Epsilon Receives Excellence Awards

JAXA's Epsilon rocket on its first test flight. (Credit: JAXA)
JAXA’s Epsilon rocket on its first test flight. (Credit: JAXA)

Flush from its inaugural launch in September, JAXA’s new Epsilon launch vehicle has received prizes  from two different organizations.

The Epsilon launch vehicle recently received the Nikkei Award for Excellence at the 2013 Nikkei Superior Products and Services Awards (the 32nd event).   The rocket was also honored with the Gold Award in the JFY 2013 Good Design competition.

“We would like to accept this award as an incentive to work harder to improve the Epsilon and reduce its costs so that space research and development and its application can be expanded and space can become more well-known and closer to people’s lives in the world,” JAXA said of the Nikkei award in a press release.
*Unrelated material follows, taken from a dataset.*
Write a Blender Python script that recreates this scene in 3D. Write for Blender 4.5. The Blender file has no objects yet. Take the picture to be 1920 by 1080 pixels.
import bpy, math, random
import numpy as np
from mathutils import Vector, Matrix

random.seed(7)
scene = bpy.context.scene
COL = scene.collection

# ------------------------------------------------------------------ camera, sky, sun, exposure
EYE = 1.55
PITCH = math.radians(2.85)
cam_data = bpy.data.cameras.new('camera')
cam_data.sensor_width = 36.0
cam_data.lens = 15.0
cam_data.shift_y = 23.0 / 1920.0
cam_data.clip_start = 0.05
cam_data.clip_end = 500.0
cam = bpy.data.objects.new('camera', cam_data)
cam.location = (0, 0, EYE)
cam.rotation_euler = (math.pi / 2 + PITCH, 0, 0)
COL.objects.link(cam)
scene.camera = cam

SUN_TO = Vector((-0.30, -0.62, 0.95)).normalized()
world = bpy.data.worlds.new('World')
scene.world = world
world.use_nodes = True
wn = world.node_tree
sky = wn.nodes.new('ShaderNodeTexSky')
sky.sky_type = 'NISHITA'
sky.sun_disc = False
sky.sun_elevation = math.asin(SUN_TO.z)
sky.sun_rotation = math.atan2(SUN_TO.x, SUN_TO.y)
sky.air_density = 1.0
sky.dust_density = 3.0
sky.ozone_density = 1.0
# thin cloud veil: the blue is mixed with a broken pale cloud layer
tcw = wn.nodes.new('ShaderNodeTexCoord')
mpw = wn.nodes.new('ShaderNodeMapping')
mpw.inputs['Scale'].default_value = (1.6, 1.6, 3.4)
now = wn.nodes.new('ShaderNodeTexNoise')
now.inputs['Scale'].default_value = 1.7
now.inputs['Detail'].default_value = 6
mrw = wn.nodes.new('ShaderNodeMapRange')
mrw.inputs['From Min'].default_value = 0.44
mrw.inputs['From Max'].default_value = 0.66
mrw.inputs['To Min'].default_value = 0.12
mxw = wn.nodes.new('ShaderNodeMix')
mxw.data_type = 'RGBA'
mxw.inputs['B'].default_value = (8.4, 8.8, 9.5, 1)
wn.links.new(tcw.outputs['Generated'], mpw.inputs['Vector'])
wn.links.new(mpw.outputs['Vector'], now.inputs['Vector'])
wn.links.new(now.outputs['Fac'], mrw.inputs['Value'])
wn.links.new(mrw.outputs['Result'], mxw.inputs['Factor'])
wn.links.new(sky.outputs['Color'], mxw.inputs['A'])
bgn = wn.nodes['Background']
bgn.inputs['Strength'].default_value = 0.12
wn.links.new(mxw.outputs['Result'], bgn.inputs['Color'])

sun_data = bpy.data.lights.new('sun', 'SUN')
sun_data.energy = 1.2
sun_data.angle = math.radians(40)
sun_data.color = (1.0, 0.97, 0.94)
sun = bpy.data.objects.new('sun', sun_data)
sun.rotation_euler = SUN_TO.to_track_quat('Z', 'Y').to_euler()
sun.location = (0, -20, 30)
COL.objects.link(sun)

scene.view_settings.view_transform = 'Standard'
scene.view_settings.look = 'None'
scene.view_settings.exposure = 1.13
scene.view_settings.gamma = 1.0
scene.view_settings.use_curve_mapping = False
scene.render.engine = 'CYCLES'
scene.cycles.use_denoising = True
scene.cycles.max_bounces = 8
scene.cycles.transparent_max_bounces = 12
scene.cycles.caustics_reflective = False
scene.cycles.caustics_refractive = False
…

Team Epsilon (Credit: JAXA)
Team Epsilon (Credit: JAXA)

Nikkei Inc. has been recognizing superior new products and services every year since 1982 when it was called the “Nikkei Outstanding Product of the Year Awards.” The awards name was changed to the current name in 1987 (the 6th awards,) and this year marks the 32nd event. Nomination is not based on public application or participation, but Nikkei Inc. selects candidate products and services in their own method every September to November, then selects some 40 winning products and services through a judging committee at the end of the year.

The Epsilon booster also received the JFY 2013 Good Design Award Gold Award sponsored by the Japan Institute of Design Promotion.
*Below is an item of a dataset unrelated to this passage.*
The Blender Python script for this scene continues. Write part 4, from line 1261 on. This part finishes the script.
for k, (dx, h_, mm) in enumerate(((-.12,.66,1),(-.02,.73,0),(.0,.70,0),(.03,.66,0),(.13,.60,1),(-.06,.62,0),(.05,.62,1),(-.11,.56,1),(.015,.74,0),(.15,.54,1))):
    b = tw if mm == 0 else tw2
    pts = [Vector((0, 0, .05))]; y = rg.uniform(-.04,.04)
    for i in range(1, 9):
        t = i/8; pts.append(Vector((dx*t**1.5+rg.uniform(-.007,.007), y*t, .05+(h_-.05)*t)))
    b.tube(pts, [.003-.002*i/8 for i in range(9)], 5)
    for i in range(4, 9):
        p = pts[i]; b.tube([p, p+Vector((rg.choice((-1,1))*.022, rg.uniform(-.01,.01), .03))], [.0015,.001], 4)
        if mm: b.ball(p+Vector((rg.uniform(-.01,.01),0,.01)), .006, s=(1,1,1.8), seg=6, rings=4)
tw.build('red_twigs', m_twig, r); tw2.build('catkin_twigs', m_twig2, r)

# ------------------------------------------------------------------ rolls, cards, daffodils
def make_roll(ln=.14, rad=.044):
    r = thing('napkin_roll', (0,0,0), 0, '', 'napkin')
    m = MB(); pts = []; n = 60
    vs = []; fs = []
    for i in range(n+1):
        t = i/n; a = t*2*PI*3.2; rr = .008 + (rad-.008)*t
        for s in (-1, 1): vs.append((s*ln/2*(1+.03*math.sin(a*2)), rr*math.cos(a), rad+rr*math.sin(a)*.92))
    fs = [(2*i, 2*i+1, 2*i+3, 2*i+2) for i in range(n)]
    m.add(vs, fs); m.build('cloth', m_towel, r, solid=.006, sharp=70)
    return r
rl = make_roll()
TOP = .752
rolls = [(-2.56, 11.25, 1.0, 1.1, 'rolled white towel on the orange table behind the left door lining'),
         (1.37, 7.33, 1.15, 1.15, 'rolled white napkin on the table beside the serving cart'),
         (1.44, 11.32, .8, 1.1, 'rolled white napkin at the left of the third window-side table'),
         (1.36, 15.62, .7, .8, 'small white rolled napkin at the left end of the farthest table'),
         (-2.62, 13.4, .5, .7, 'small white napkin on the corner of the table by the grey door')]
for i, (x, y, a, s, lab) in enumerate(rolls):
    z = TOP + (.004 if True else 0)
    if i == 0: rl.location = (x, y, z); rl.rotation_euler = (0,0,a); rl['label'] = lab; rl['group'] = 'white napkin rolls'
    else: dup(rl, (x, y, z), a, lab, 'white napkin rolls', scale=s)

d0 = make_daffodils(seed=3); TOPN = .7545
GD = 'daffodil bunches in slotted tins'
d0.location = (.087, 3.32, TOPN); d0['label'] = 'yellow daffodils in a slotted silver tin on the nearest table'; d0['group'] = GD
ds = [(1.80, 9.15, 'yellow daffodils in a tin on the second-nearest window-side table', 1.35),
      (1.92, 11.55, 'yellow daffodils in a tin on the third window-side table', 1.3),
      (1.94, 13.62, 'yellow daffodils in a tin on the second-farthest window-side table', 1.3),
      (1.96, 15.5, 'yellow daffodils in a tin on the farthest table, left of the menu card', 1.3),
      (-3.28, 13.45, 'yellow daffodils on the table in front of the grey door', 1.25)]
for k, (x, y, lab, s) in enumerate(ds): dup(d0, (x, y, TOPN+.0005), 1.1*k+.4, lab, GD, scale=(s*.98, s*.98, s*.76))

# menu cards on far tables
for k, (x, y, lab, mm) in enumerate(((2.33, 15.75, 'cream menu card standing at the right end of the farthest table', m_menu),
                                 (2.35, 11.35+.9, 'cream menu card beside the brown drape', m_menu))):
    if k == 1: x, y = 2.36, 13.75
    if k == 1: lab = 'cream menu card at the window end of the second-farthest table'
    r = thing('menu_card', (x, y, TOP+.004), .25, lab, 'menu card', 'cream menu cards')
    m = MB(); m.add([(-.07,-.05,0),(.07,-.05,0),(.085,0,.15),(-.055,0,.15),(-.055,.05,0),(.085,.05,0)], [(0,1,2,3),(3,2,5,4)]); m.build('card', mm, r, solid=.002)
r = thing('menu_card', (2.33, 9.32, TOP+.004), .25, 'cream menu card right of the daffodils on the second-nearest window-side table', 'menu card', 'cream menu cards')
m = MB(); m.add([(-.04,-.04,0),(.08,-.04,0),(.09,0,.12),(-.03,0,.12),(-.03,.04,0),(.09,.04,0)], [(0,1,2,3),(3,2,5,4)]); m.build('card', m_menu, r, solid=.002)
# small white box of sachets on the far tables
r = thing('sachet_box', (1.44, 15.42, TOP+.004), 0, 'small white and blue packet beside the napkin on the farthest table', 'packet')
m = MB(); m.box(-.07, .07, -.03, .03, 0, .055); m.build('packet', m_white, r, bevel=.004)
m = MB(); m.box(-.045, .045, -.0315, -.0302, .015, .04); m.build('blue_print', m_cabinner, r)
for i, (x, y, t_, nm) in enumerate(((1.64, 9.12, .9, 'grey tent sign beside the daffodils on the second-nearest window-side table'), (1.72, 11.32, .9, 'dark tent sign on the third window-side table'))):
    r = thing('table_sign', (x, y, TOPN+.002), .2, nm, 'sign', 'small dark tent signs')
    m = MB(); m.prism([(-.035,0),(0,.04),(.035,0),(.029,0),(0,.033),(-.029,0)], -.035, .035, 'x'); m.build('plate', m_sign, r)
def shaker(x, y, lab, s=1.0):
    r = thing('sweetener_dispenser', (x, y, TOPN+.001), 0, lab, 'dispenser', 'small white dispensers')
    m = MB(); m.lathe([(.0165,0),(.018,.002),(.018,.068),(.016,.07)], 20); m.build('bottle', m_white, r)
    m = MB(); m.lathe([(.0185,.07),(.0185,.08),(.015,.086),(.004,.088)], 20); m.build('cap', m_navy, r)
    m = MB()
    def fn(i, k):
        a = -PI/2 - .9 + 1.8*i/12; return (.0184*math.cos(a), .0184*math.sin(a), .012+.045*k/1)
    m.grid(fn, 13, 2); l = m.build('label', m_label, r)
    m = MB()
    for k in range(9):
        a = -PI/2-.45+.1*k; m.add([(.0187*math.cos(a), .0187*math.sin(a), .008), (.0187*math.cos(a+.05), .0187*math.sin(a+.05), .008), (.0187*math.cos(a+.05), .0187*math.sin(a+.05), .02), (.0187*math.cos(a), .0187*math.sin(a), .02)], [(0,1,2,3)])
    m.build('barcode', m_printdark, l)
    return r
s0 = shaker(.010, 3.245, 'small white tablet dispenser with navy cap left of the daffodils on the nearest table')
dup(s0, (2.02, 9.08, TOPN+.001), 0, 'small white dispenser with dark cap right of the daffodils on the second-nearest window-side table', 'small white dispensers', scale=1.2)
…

Epsilon was listed as one of the 1,212 Good Design Award winners from 3,400 nominees in the JFY 2013 competition. The launch vehicle was then selected for the best 100 products, and finally chosen for the Gold Award this time.

Epsilon on the launch pad. (Credit: JAXA)
Epsilon on the launch pad. (Credit: JAXA)

The following is the evaluation of the Epsilon from the Good Design Award selection committee.

“The Epsilon Launch Vehicle is not a transportation system for carrying people. It is a rocket to transport observation satellites and equipment to space. Japan possesses excellent solid propellant rocket technology, and the development purpose of the Epsilon is obvious. It exclusively aimed at concentrating every aspect of technology so it is high performance, lightweight and compact in size, as well as being low priced, and simple for assembly, launch preparation and post-launch operations.

“By doing so, rocket launches will not be considered as an unusual heavy-duty task but just ‘a part of daily life.’ This view is consistent with the goal of industrial design, thus we would like to highly evaluate the Epsilon in this regard. The launch vehicle itself is quite simple. JAXA’s attitude ‘to lower the threshold to space (JAXA)’ requires further symbolism in appearance design. In that sense, we would like to expect the possibility of more elaboration in graphic design. We had wondered if the Epsilon is an appropriate award candidate for the mobility division, but we concluded that it is the right target for the award if we understand the Epsilon as a means to transport our dreams to space. We would like the Epsilon to proudly compete in the international market.”